Dr. Val Farmer
Rural Mental Health & Family Relationships

Farm Debt Brings Marriage Problems

April 2, 2001

These are the best and worst of times in rural North America. Best for some and worst for most. The marriages of many farm families are strained. Farms are under terrible economic pressure.

"When debt comes in the door, love goes out the window." To understand this can happen, let's visit the farm of True Landlover and his wife Nota.

True and Nota Landlover were well matched at the start. They both had farming backgrounds. They were both comfortable and satisfied with their rural lifestyle. True and Nota farmed in partnership with his father, True Blue Landlover, until his father passed away a few years back. The farm is in its fourth generation of Landlovers.

True enjoyed being his own boss. He enjoyed nature. To him, the soil was alive.

The soil responded to his nurturing hand and, in turn, yielded its bounty. Best of all, they were raising another generation of children on the farm. This was a great way to live - except for the prices they received. Up until lately, the good years more than made up for the bad ones.

Coming off a bad year, True kept his "farmer" optimism alive. "This year will be different. This is the year we get caught up. Prices will get better. They have to."

The trouble was they didn't - and they didn't. The farm was now sinking in debt. Nota had taken a job in town and her income was covering the family living expenses and cushioning the farm. She looked at the farm with more objective eyes. It was draining their resources. She also heard many of the neighboring women complaining of the same thing. Her faith in farming was gone.

Nota grew resentful. She tried to talk to True about getting out of farming. She might as well have been talking to herself. He had faith. She didn't. She did not respect his blind optimism that was driven by emotion.

They quarreled. They argued. They fought. They grew apart. When they stopped sharing their dreams, a lot of life went out of their marriage. Then there was something else to argue about - her job.

Nota enjoyed her job. She poured her energies into her job. She enjoyed the friendships, the challenge and the excitement of it. She grew in confidence and self-esteem. She found herself meeting and mixing with the public well. It was very stimulating.

It was also a relief to be away from the farm. True was mired down with anxieties and worries. The farm was all he wanted to talk about. He was depressed and depressing. In his gut, he was starting to lose confidence in himself, but chose not to share that with his wife.

True made matters worse by criticizing Nota's job and her lack of involvement on the farm. He grew jealous of her time and attention and resented doing her farm and home responsibilities because she was gone.

His negative comments were met with a chilly reminder that he and the farm were dependent on her income. It was a standoff that simmered and brewed until True exploded one day. Nota was scared by her reaction. She didn't care how he felt. The feelings that were supposed to be there weren't.

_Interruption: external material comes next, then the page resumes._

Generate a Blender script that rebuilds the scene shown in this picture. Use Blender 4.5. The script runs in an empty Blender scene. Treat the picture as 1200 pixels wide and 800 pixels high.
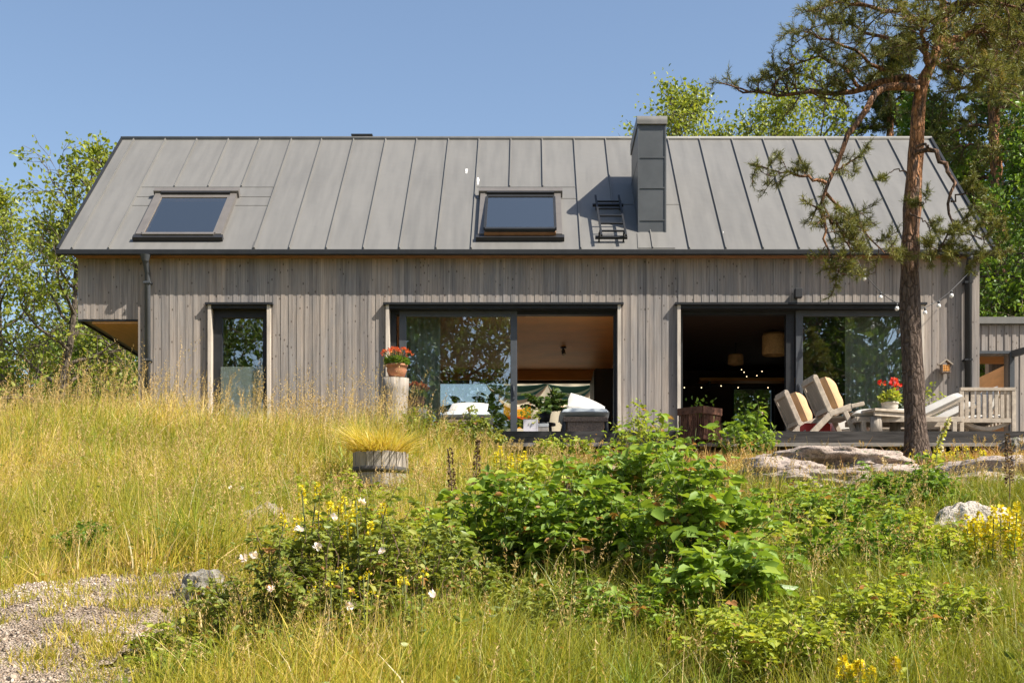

Now what? He wasn't an ogre, an alcoholic, a wife-beater, or a skirt chaser, but honest and faithful - a good man being overwhelmed by forces beyond his control. Was it fair of her to force him off the farm to keep their marriage together? His place was on the farm. Hers wasn't. She tried being optimistic about farming but couldn’t do it. She saw what was happening.

She felt trapped. The farm crisis had brought out how different they really were in the things they wanted from life. They were pulling in different directions. To her, the family came first, not the farm.

Was Nota lacking in commitment or was True being too inflexible? Was she withdrawing her support and willingness to fight just when he needed her the most? Or was he so single-mindedly attached to farming that he was blind to reality? Wasn't it her duty to be honest with herself and her husband and to give feedback about their situation?

But was she right? Maybe the Landlovers were still in farming for a reason - their tenacity to keep on plowing.

Who would understand that something like a farm could actually drive this couple apart? There didn't seem to be many other explanations for their trouble. Their differences about the worth of farming became apparent when debt came in the door.

Friendly advice. True consulted a wise relative and was given the following advice: "When your wife goes to work, be interested in her job. Support her growth. Share in your conversations what she is doing and share her world. Be enthusiastic and pleased with the excitement that it brings into her life. Don't fight her on it. You'll lose.

"Grow yourself. Be flexible and adaptable to change. Don't bury yourself in your crops and livestock. It is true that you were born a Landlover but you can do other things. Have faith in yourself and do not be afraid of the unknown. Don’t sell yourself short.

"Manage your stress. Lighten up. Talk about your true feelings. Listen to your wife. Try to understand and care about her feelings. Put her and the family first and you’ll come out on top, no matter what happens."